Vielleicht weil ich aus einer Generation stamme, in der die Vokabel "auftragen" noch eine Rolle gespielt hat?
Der Wintermantel, die Sandalen, der Badeanzug sind doch noch gut in Schuss. Die kann man noch gut auftragen. Es ist nicht notwendig, in der brandneuen Sonntagsjacke beim Spaziergang durch den Wald zu traben. Da "tut es auch" die alte.
Das bedeutet beim Stricken dann auch, dass ich erst mal meine Reste "aufstricken" muss, die "tun es doch noch", bevor ich das neue, das teure, das besondere Garn anstricken darf. Was für ein alberner Zwang, der aber natürlich, so wie alle inneren Zwänge, gar nicht so einfach abgeschüttelt werden kann, wie man das rational vor sich selbst begründen kann.

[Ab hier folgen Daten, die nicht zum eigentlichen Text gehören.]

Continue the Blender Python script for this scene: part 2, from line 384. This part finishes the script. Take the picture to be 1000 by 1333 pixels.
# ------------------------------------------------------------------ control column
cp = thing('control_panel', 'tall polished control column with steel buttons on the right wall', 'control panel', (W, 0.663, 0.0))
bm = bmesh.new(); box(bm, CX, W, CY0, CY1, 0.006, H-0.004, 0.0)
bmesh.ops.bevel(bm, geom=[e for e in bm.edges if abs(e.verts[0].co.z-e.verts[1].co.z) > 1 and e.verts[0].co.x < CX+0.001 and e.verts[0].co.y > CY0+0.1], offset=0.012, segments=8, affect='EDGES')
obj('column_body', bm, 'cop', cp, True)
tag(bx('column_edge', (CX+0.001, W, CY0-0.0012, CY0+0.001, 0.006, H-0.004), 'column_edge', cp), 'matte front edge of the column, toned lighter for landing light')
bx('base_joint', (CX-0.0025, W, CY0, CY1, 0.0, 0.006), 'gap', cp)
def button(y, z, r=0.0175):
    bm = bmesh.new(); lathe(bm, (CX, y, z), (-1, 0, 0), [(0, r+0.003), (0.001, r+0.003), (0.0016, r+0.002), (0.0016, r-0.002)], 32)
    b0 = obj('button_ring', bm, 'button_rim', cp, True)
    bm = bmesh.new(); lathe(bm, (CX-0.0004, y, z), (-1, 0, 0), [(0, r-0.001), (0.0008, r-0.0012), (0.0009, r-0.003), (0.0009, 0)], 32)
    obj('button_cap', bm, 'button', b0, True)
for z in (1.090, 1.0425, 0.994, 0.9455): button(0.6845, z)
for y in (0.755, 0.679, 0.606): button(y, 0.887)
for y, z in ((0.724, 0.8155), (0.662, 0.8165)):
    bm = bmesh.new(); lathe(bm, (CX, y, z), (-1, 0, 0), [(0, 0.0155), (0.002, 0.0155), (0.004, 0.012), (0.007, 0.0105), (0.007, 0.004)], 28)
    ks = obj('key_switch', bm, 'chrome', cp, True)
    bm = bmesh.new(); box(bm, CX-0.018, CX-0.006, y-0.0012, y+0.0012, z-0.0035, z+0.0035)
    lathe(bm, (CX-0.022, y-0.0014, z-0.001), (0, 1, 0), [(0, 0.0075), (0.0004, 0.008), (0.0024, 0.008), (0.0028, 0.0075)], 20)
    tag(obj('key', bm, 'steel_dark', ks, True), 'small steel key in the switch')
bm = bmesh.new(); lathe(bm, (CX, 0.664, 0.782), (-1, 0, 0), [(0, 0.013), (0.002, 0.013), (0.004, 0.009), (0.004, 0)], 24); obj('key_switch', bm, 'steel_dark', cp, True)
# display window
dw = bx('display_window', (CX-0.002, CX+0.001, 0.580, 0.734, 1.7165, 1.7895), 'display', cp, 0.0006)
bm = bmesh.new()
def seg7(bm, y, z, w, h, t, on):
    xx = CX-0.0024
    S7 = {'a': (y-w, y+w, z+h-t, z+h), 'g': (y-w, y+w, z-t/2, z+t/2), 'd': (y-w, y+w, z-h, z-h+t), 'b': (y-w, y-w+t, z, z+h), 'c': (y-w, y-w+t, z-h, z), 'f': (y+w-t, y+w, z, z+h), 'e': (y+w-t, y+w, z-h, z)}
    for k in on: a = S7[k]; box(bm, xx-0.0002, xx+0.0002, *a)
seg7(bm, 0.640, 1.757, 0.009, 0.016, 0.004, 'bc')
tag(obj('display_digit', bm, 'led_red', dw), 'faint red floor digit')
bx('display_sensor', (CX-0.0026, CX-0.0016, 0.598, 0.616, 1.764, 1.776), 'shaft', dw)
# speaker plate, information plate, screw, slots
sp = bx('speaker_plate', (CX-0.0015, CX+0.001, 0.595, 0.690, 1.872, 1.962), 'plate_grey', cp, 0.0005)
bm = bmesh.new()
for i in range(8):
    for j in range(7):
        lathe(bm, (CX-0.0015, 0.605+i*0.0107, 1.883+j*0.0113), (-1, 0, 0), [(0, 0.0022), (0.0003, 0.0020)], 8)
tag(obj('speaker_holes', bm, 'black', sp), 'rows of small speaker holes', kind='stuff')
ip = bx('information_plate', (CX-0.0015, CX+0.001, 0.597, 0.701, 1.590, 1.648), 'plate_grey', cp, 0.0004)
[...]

Schließlich hat man ja gelernt, dass man das neue Stück Käse im Kühlschrank erst dann anschneidet, wenn das alte aufgegessen ist.
Nur, dass das beim Stricken fast nie passiert. Hier haben wir das Dilemma:
Wer kann denn ernsthaft von sich behaupten, dass er alle seine Reste verbraucht hat?
Na, ich weiß es - mein kleiner, neuer Stricker, dieses kleine Fräulein kann aus dem Vollen schöpfen, und tut das auch, sehr zu meiner Freude.
Und ich?
Ich werde jetzt mal ein Wechselmodell versuchen. Und meine kognitive Dissonanz mit folgendem Mantra zu überwinden suchen: es wächst jeden Tag Wolle nach! Wenn sie verstrickt ist, dann gibt es irgendwo wieder neue!
Mal sehen, ob's klappt.
Und bei dem neuen Kuscheltuch meiner Tochter? Ist ein kleines Mini-Knäuel übrig geblieben. Das werde ich am besten einfach diskret verschwinden lassen. Schließlich will man nicht alle seine wunderlichen Angewohnheiten weitervererben.
P.S.: Gerade habe ich gesehen - den Sockenreste-Wollpullover habe ich letztes Jahr im Januar angeschlagen. Vielleicht ist es nur ein jahreszeitlich bedingtes Formtief? Hoffen wir's.